Monday, January 21, 2013

Agriculture in the jungle

My search for a new adventure brought me to the Philippines : a place were rice means food security and has shaped the most amazing landscape with terraces and complex irrigation systems. I could not help going for a trek in the area of Banaue where these terraces are, inhabited by the Ifugao people .

View from Banaue
The up-coming blog post series labelled Ifugao trip will give you a chance to discover this beautiful and interesting region.
Ifugao people in traditional cloth (these very old ladies and gentlemen who cannot work in the fields anymore make some income from posing for tourists)

Rice is not native to the the Philippines, it has been introduced about 2000 years ago. Before that Ifugao people were living on sweet potatoes, planted in the middle of the jungle. Still today when crossing the jungle to reach rice terraces, one can find these very little patches of agriculture on the steep slopes.

patches of agriculture in the middle of the jungle on the steep slope

These patches are won from the jungle from the already deforested area with a slash and burn system. In some patches are divided in 3 and distinctively have a crop rotation : sweet potatoes, beans and fallow, sometimes also combined with banana on the boundaries.
the sweet potatoes in front, beans in the back and the banana trees
same farm than above (view in the other direction), the sweet potato field in front and fallow in the back

Often the sweet potatoes is inter-cropped with cassava as well as (for me an unidentified) tree that produced edible bean suggesting that it is a nitrogen binding plant. Also sometimes one can finds fields where sweet potatoes and beans are intercropped.

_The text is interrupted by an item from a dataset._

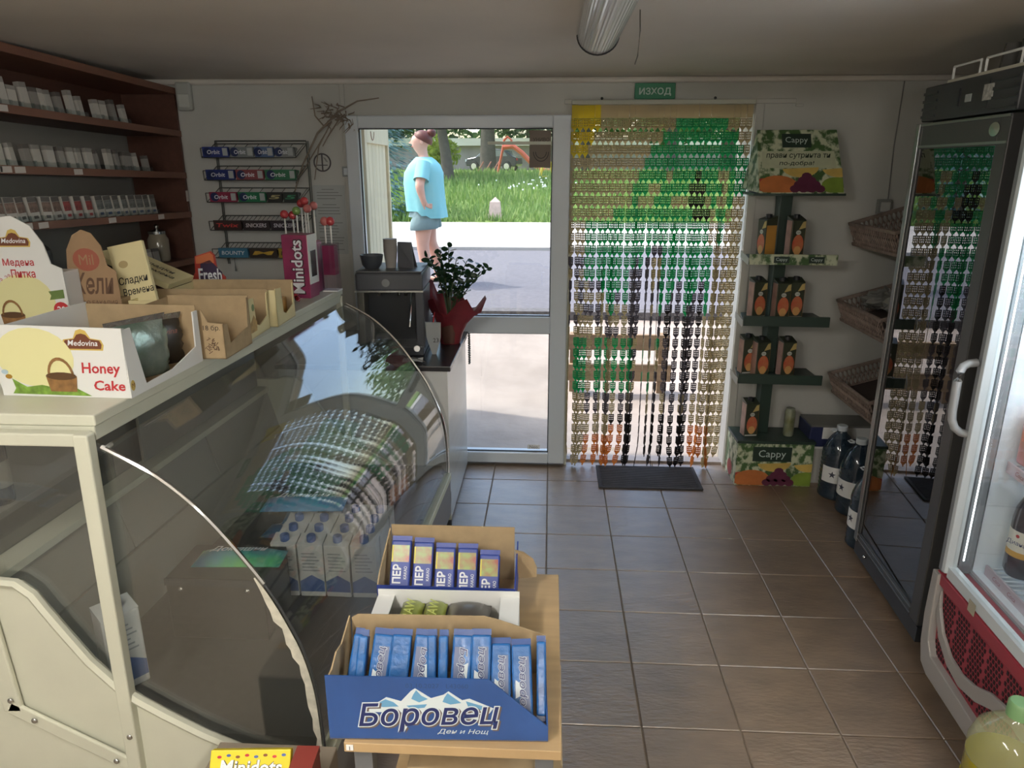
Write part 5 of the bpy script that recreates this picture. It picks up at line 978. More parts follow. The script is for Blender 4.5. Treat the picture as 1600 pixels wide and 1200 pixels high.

The nitrogen binding tree in an inter-cropped fields with sweet potatoes and beans
 Looking at this rain-fed system, it looks pretty sustainable. The patches used for agriculture are relatively small (there is a lot of untouched jungle left). There are areas that are left fallow, allowing the soil to recover. The biomass on the fallow area will be burned before planting crops. The burning increase the fertilization of the soil (in the short term) also the combination with both the green beans and the "bean tree" increases the nitrogen (=soil fertility).

Probably, the rice terraces, providing staple food and insuring food security has helped to keep the slash and burning system relatively limited still allowing for fallow patches despite of the increasing population pressure.